> **To be done**
Your output must be the lines below from the line containing "Generate a Blender" to the line containing "return m, nt, nt.nodes['Principled BSDF']", both lines included, reproduced exactly and without pictures.

--- Data supplied ---

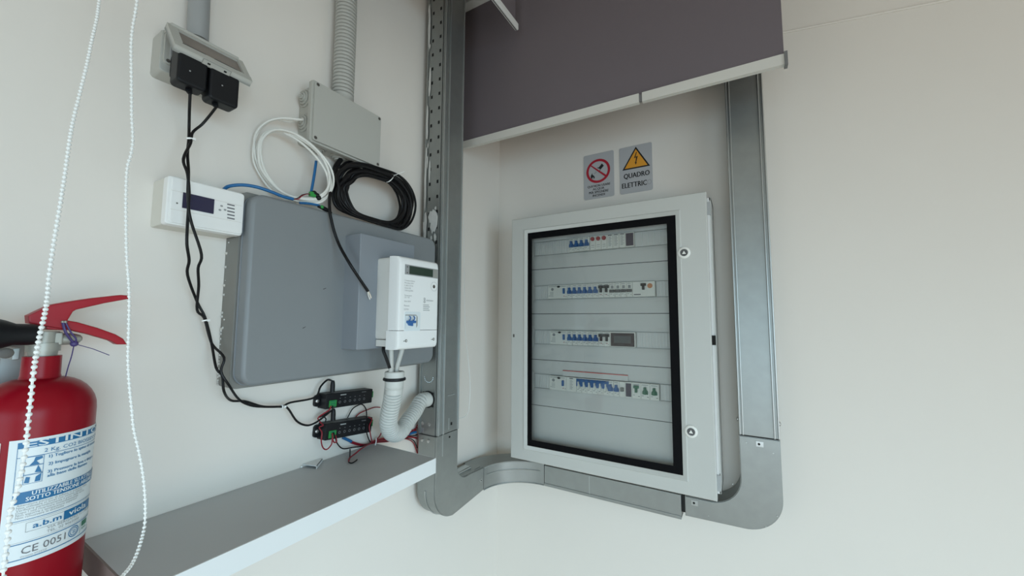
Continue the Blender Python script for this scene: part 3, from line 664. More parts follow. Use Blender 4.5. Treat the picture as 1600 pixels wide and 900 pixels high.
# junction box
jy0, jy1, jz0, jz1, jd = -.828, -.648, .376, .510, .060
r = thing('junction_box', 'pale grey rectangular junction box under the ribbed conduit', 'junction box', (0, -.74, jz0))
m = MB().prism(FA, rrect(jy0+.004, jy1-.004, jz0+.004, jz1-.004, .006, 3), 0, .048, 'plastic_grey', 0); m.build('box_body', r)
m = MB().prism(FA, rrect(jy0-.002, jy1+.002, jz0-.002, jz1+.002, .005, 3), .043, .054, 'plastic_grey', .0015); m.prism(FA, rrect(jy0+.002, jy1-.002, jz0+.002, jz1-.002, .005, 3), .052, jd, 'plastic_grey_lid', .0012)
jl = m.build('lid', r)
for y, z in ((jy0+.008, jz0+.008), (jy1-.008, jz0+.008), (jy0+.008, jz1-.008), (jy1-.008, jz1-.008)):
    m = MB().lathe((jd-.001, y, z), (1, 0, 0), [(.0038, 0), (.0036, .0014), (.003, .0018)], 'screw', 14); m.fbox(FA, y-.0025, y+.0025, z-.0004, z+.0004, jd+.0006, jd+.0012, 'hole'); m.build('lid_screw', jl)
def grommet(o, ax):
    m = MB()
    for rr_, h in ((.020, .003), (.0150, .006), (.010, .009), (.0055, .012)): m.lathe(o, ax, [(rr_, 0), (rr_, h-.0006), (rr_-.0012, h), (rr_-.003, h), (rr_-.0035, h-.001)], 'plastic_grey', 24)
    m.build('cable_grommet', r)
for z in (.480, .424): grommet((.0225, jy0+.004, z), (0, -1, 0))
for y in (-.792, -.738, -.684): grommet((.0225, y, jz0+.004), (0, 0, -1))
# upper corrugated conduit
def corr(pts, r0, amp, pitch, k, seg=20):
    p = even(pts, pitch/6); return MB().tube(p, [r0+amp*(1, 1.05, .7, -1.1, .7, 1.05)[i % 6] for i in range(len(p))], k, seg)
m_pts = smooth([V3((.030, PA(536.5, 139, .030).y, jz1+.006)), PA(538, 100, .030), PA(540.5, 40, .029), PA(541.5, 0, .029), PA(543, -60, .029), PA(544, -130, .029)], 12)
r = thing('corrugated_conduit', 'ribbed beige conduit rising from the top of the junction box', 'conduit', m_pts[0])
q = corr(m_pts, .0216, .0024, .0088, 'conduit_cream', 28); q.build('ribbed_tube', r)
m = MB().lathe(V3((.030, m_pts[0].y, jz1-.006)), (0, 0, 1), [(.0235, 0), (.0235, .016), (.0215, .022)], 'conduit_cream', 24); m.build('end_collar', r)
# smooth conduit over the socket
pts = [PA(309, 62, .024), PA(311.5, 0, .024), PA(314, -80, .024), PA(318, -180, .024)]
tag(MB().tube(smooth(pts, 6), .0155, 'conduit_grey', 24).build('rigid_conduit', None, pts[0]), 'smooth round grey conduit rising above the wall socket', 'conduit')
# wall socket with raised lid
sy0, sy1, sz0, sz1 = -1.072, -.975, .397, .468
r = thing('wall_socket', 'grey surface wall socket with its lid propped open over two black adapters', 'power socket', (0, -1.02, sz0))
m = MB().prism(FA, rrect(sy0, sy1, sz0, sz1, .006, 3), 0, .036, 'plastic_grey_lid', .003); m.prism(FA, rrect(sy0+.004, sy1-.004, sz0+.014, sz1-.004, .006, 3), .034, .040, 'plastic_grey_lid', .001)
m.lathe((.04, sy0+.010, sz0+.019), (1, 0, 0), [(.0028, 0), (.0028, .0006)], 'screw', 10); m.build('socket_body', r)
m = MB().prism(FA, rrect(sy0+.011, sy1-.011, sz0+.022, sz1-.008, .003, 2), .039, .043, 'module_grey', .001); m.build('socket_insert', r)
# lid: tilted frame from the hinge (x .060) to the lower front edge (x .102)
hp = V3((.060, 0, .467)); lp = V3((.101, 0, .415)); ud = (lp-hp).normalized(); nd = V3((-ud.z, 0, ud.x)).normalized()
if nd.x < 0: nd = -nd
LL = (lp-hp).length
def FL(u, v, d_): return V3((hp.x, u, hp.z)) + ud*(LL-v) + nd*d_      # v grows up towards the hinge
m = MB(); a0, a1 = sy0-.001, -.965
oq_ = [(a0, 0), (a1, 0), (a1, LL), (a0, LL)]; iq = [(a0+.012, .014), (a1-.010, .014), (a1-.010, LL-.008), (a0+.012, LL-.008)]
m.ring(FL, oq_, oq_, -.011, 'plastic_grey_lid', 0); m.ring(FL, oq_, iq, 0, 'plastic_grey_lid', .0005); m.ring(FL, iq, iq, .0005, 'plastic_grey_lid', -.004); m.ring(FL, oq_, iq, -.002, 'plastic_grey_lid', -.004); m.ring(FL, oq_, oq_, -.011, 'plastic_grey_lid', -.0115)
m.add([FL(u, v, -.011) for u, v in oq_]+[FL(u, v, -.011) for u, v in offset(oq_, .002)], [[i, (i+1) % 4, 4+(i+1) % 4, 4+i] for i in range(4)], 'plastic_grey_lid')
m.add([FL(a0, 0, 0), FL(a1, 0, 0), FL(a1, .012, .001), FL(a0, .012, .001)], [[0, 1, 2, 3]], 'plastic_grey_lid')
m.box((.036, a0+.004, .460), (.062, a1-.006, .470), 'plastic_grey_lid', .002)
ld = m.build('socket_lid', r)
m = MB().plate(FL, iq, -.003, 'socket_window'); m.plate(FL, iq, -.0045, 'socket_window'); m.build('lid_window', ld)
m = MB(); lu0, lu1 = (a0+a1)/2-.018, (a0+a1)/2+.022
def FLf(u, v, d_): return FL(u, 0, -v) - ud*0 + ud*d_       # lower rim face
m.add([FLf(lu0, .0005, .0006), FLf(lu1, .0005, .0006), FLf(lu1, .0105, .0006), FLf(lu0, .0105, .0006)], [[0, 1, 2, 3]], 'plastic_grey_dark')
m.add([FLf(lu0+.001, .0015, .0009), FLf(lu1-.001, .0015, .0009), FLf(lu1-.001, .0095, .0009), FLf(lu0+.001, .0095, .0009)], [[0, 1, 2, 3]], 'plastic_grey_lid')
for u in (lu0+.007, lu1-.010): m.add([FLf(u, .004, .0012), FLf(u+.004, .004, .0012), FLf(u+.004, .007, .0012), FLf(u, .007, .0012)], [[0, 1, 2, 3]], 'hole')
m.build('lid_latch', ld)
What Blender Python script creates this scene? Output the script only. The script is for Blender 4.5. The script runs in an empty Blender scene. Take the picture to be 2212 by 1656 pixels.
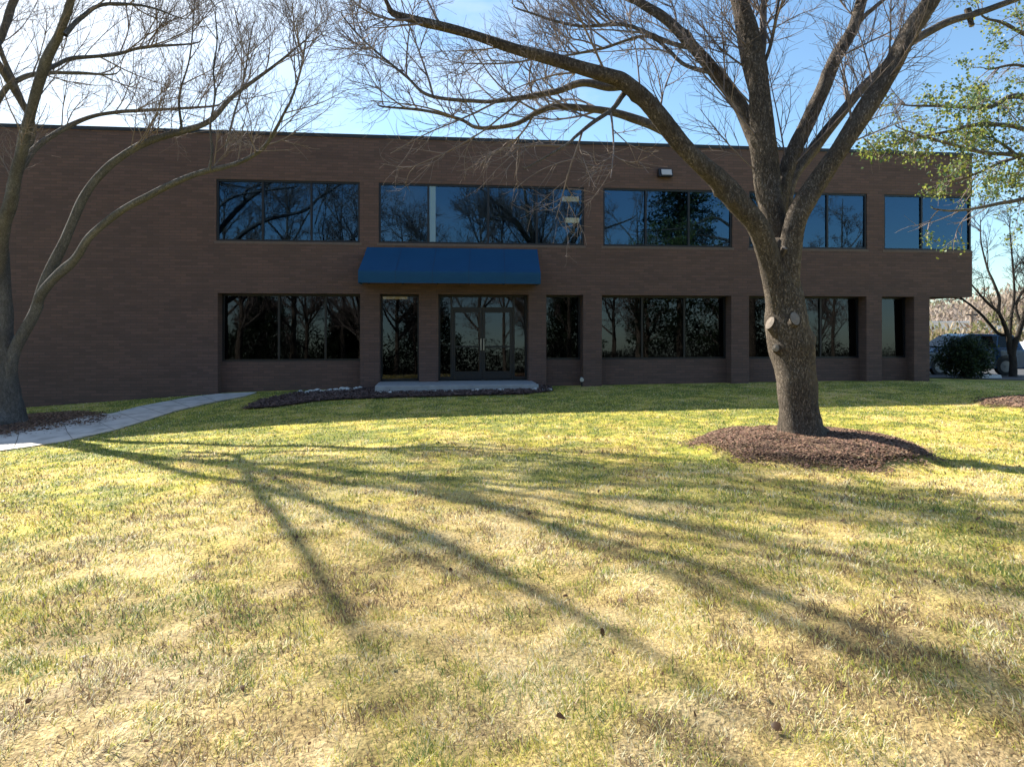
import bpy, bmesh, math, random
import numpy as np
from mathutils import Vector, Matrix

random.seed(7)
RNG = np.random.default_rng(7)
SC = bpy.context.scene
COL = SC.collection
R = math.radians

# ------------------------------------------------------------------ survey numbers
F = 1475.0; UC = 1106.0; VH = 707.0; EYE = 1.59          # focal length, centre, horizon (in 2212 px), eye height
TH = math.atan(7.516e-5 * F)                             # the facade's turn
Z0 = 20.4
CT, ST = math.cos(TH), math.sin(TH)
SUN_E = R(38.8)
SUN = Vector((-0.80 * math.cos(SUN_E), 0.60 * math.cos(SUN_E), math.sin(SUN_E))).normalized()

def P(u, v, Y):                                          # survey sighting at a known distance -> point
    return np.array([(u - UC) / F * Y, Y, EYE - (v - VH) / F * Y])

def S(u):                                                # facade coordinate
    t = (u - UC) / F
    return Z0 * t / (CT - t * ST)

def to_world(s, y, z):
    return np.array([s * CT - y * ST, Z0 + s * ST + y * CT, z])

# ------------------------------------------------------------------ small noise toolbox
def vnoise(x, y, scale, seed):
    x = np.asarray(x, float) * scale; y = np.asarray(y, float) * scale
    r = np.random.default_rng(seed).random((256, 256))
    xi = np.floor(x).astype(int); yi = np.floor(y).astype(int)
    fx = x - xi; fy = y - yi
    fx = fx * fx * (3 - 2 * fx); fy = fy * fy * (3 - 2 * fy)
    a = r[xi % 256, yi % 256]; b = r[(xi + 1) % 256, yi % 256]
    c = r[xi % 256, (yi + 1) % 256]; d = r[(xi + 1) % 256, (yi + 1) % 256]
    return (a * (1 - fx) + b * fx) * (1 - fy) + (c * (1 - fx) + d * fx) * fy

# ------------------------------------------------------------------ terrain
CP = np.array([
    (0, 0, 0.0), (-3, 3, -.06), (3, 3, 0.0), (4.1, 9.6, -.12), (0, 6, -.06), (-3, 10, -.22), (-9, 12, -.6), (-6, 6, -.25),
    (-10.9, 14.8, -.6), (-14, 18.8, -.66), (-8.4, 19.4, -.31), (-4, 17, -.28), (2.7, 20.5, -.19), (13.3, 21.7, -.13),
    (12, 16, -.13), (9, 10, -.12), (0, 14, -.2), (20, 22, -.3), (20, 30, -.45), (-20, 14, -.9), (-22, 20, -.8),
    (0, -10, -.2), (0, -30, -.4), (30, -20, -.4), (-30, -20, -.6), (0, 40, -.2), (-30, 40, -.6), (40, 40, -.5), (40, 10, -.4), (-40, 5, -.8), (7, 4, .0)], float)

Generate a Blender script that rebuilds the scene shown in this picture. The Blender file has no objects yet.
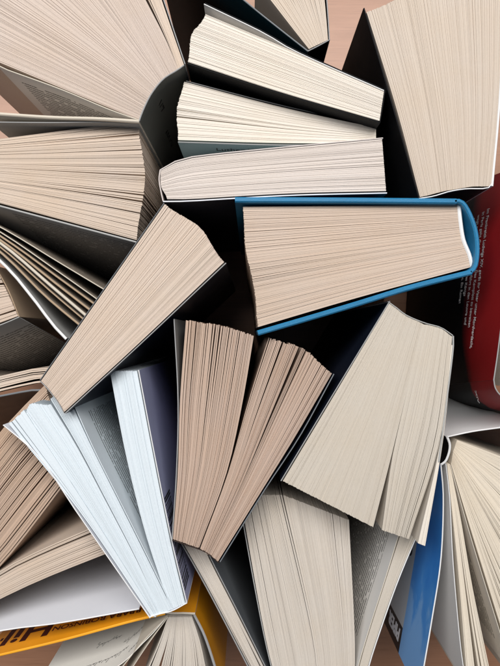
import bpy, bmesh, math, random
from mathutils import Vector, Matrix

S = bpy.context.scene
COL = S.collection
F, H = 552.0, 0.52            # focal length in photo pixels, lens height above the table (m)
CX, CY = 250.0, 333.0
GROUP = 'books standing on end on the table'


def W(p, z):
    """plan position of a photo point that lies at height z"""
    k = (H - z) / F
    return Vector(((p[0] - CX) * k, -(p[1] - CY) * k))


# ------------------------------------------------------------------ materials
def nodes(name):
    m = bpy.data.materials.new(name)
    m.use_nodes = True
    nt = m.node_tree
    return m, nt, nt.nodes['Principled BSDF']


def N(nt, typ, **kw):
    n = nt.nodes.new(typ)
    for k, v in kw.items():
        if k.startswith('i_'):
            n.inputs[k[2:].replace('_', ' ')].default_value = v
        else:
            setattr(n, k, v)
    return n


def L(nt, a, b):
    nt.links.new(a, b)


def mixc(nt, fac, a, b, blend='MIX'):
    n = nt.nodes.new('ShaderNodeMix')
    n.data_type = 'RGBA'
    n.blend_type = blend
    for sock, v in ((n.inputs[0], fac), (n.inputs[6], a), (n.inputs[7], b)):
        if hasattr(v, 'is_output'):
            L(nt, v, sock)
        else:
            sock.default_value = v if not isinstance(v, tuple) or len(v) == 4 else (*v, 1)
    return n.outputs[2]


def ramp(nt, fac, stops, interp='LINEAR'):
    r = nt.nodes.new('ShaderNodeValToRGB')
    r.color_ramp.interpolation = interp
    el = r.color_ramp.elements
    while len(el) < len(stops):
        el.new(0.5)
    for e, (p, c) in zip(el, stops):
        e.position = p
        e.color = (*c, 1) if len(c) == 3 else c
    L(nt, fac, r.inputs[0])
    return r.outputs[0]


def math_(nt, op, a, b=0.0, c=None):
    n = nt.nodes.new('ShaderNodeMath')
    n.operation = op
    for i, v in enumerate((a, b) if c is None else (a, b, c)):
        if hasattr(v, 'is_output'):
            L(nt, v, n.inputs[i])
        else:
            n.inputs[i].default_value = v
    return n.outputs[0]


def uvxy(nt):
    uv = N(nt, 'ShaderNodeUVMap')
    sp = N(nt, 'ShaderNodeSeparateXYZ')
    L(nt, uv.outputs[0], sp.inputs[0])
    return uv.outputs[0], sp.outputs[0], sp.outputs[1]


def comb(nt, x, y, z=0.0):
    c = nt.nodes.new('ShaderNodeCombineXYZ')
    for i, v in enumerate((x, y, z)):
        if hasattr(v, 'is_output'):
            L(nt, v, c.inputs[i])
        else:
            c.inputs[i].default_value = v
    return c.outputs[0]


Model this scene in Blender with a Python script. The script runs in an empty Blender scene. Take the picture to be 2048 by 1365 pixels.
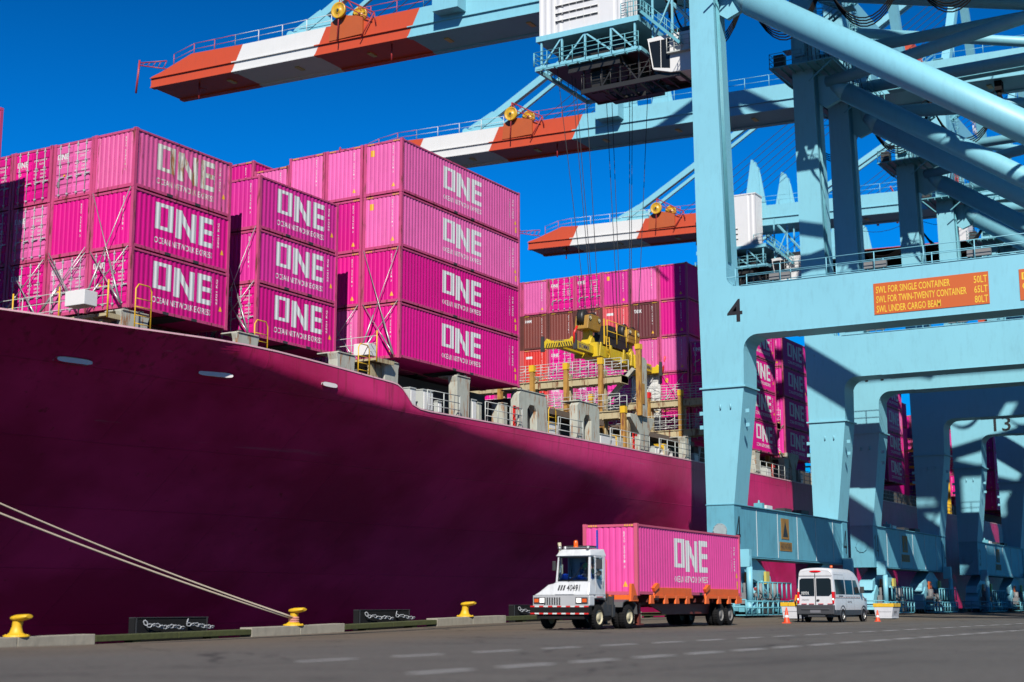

---

> **Result of the exercise**
Generate a Blender script that rebuilds the scene shown in this picture. The Blender file has no objects yet.
import bpy, bmesh, math, random
from mathutils import Vector, Matrix

S = bpy.context.scene
COL = S.collection
F, H = 552.0, 0.52            # focal length in photo pixels, lens height above the table (m)
CX, CY = 250.0, 333.0
GROUP = 'books standing on end on the table'


def W(p, z):
    """plan position of a photo point that lies at height z"""
    k = (H - z) / F
    return Vector(((p[0] - CX) * k, -(p[1] - CY) * k))


# ------------------------------------------------------------------ materials
def nodes(name):
    m = bpy.data.materials.new(name)
    m.use_nodes = True
    nt = m.node_tree
    return m, nt, nt.nodes['Principled BSDF']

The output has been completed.